### What is asked:
Write out the whole listing again, exactly.

### Data excerpt:
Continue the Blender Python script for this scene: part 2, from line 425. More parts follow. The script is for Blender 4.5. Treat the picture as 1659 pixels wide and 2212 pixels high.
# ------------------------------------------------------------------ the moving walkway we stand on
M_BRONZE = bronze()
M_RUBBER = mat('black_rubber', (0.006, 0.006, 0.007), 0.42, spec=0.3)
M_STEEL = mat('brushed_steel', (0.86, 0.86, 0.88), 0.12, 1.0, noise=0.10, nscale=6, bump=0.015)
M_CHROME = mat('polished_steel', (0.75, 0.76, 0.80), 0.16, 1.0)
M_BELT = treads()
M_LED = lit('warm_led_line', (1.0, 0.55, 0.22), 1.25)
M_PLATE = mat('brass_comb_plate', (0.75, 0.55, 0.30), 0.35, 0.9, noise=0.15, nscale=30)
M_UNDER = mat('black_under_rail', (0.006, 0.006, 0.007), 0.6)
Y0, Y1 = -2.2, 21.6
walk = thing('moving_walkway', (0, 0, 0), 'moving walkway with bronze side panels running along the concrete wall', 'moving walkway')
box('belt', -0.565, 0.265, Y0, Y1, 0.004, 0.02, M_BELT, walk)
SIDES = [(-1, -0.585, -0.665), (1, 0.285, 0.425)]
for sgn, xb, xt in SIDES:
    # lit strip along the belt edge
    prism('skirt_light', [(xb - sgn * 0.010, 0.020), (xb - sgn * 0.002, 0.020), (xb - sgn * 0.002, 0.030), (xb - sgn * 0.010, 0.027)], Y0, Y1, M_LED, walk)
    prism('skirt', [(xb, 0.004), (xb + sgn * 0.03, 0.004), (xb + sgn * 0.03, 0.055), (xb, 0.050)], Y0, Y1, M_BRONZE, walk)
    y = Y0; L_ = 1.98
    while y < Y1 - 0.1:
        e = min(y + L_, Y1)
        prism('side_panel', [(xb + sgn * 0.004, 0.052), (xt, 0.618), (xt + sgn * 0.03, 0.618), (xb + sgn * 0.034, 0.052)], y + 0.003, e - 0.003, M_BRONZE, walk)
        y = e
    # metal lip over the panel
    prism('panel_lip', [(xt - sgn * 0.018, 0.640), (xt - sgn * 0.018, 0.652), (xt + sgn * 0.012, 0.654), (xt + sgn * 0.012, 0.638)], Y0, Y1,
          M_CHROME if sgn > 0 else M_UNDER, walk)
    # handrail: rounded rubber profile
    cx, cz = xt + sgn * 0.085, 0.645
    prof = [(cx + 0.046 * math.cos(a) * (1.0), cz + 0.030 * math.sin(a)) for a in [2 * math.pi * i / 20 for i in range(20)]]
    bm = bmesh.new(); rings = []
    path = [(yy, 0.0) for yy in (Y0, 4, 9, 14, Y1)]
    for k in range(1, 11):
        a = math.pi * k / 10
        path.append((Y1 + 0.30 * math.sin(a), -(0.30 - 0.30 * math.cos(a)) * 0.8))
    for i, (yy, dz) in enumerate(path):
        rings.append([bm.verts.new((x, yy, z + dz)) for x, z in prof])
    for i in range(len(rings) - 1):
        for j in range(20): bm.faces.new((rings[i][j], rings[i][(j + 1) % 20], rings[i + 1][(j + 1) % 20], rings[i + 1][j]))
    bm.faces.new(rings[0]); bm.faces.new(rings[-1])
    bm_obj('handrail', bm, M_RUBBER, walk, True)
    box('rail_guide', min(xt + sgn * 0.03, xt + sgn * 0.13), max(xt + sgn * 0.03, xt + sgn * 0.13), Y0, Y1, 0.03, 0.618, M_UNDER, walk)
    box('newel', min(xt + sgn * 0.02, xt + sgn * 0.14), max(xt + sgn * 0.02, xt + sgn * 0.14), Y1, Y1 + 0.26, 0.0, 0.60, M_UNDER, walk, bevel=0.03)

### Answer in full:
Continue the Blender Python script for this scene: part 2, from line 425. More parts follow. The script is for Blender 4.5. Treat the picture as 1659 pixels wide and 2212 pixels high.
# ------------------------------------------------------------------ the moving walkway we stand on
M_BRONZE = bronze()
M_RUBBER = mat('black_rubber', (0.006, 0.006, 0.007), 0.42, spec=0.3)
M_STEEL = mat('brushed_steel', (0.86, 0.86, 0.88), 0.12, 1.0, noise=0.10, nscale=6, bump=0.015)
M_CHROME = mat('polished_steel', (0.75, 0.76, 0.80), 0.16, 1.0)
M_BELT = treads()
M_LED = lit('warm_led_line', (1.0, 0.55, 0.22), 1.25)
M_PLATE = mat('brass_comb_plate', (0.75, 0.55, 0.30), 0.35, 0.9, noise=0.15, nscale=30)
M_UNDER = mat('black_under_rail', (0.006, 0.006, 0.007), 0.6)
Y0, Y1 = -2.2, 21.6
walk = thing('moving_walkway', (0, 0, 0), 'moving walkway with bronze side panels running along the concrete wall', 'moving walkway')
box('belt', -0.565, 0.265, Y0, Y1, 0.004, 0.02, M_BELT, walk)
SIDES = [(-1, -0.585, -0.665), (1, 0.285, 0.425)]
for sgn, xb, xt in SIDES:
    # lit strip along the belt edge
    prism('skirt_light', [(xb - sgn * 0.010, 0.020), (xb - sgn * 0.002, 0.020), (xb - sgn * 0.002, 0.030), (xb - sgn * 0.010, 0.027)], Y0, Y1, M_LED, walk)
    prism('skirt', [(xb, 0.004), (xb + sgn * 0.03, 0.004), (xb + sgn * 0.03, 0.055), (xb, 0.050)], Y0, Y1, M_BRONZE, walk)
    y = Y0; L_ = 1.98
    while y < Y1 - 0.1:
        e = min(y + L_, Y1)
        prism('side_panel', [(xb + sgn * 0.004, 0.052), (xt, 0.618), (xt + sgn * 0.03, 0.618), (xb + sgn * 0.034, 0.052)], y + 0.003, e - 0.003, M_BRONZE, walk)
        y = e
    # metal lip over the panel
    prism('panel_lip', [(xt - sgn * 0.018, 0.640), (xt - sgn * 0.018, 0.652), (xt + sgn * 0.012, 0.654), (xt + sgn * 0.012, 0.638)], Y0, Y1,
          M_CHROME if sgn > 0 else M_UNDER, walk)
    # handrail: rounded rubber profile
    cx, cz = xt + sgn * 0.085, 0.645
    prof = [(cx + 0.046 * math.cos(a) * (1.0), cz + 0.030 * math.sin(a)) for a in [2 * math.pi * i / 20 for i in range(20)]]
    bm = bmesh.new(); rings = []
    path = [(yy, 0.0) for yy in (Y0, 4, 9, 14, Y1)]
    for k in range(1, 11):
        a = math.pi * k / 10
        path.append((Y1 + 0.30 * math.sin(a), -(0.30 - 0.30 * math.cos(a)) * 0.8))
    for i, (yy, dz) in enumerate(path):
        rings.append([bm.verts.new((x, yy, z + dz)) for x, z in prof])
    for i in range(len(rings) - 1):
        for j in range(20): bm.faces.new((rings[i][j], rings[i][(j + 1) % 20], rings[i + 1][(j + 1) % 20], rings[i + 1][j]))
    bm.faces.new(rings[0]); bm.faces.new(rings[-1])
    bm_obj('handrail', bm, M_RUBBER, walk, True)
    box('rail_guide', min(xt + sgn * 0.03, xt + sgn * 0.13), max(xt + sgn * 0.03, xt + sgn * 0.13), Y0, Y1, 0.03, 0.618, M_UNDER, walk)
    box('newel', min(xt + sgn * 0.02, xt + sgn * 0.14), max(xt + sgn * 0.02, xt + sgn * 0.14), Y1, Y1 + 0.26, 0.0, 0.60, M_UNDER, walk, bevel=0.03)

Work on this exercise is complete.